----- Dataset content -----

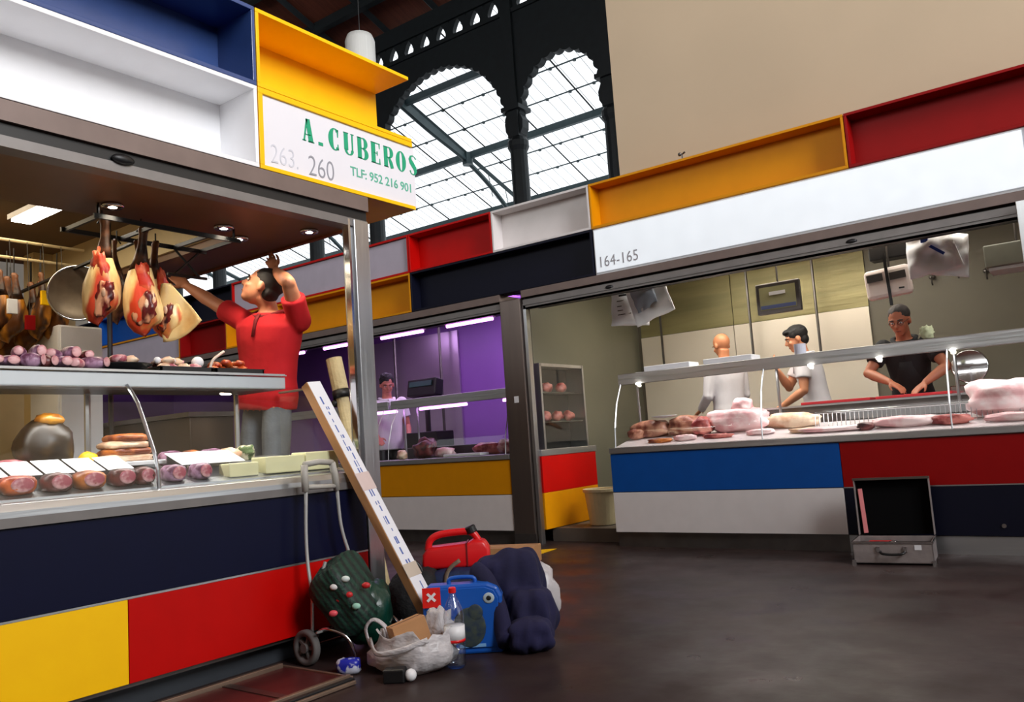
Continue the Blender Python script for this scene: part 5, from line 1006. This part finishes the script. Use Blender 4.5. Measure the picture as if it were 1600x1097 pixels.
# ================================================================== PEOPLE
def frame_from(fwd, upv=(0, 0, 1)):
    f = Vector(fwd).normalized(); r = f.cross(Vector(upv)).normalized(); u = r.cross(f); return Matrix((r, f, u)).transposed()
def hand(b, wrist, d, palm, side, curl=.5, s=1.0):
    """d: finger direction, palm: direction the palm faces, side: +1 thumb on d x palm side."""
    d = Vector(d).normalized(); p = Vector(palm); p = (p - d * p.dot(d)).normalized(); a = d.cross(p) * side
    w = Vector(wrist)
    b.tube([w - d * .015, w + d * .02, w + d * .06, w + d * .09], [(.017 * s, .026 * s), (.016 * s, .034 * s), (.016 * s, .042 * s), (.012 * s, .038 * s)], 12, up=p)
    for i, (o, L) in enumerate(((.030, .070), (.010, .080), (-.011, .075), (-.031, .058))):
        q = w + d * (.085 - .004 * abs(i - 1)) + a * o; dd = (d + a * o * 2.2).normalized(); pts = [q - dd * .02]
        for k, f in enumerate((.45, .3, .25)):
            pts.append(q); an = curl * (k + .4) * .55; q = q + (dd * math.cos(an) + p * math.sin(an)) * L * f * s
        pts.append(q); b.tube(pts, [.0088 * s, .0088 * s, .0082 * s, .0076 * s, .006 * s], 8)
    q = w + d * .02 + a * .028; b.tube([q - a * .01, q + a * .018 + d * .012, q + a * .034 + d * .036 + p * .01, q + a * .036 + d * .06 + p * .022], [.012 * s, .0115 * s, .0095 * s, .0075 * s], 8)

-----

* [Exercise prompt]: Exclude every picture and copy the remaining data exactly.

* [Result for this task]:
Continue the Blender Python script for this scene: part 5, from line 1006. This part finishes the script. Use Blender 4.5. Measure the picture as if it were 1600x1097 pixels.
# ================================================================== PEOPLE
def frame_from(fwd, upv=(0, 0, 1)):
    f = Vector(fwd).normalized(); r = f.cross(Vector(upv)).normalized(); u = r.cross(f); return Matrix((r, f, u)).transposed()
def hand(b, wrist, d, palm, side, curl=.5, s=1.0):
    """d: finger direction, palm: direction the palm faces, side: +1 thumb on d x palm side."""
    d = Vector(d).normalized(); p = Vector(palm); p = (p - d * p.dot(d)).normalized(); a = d.cross(p) * side
    w = Vector(wrist)
    b.tube([w - d * .015, w + d * .02, w + d * .06, w + d * .09], [(.017 * s, .026 * s), (.016 * s, .034 * s), (.016 * s, .042 * s), (.012 * s, .038 * s)], 12, up=p)
    for i, (o, L) in enumerate(((.030, .070), (.010, .080), (-.011, .075), (-.031, .058))):
        q = w + d * (.085 - .004 * abs(i - 1)) + a * o; dd = (d + a * o * 2.2).normalized(); pts = [q - dd * .02]
        for k, f in enumerate((.45, .3, .25)):
            pts.append(q); an = curl * (k + .4) * .55; q = q + (dd * math.cos(an) + p * math.sin(an)) * L * f * s
        pts.append(q); b.tube(pts, [.0088 * s, .0088 * s, .0082 * s, .0076 * s, .006 * s], 8)
    q = w + d * .02 + a * .028; b.tube([q - a * .01, q + a * .018 + d * .012, q + a * .034 + d * .036 + p * .01, q + a * .036 + d * .06 + p * .022], [.012 * s, .0115 * s, .0095 * s, .0075 * s], 8)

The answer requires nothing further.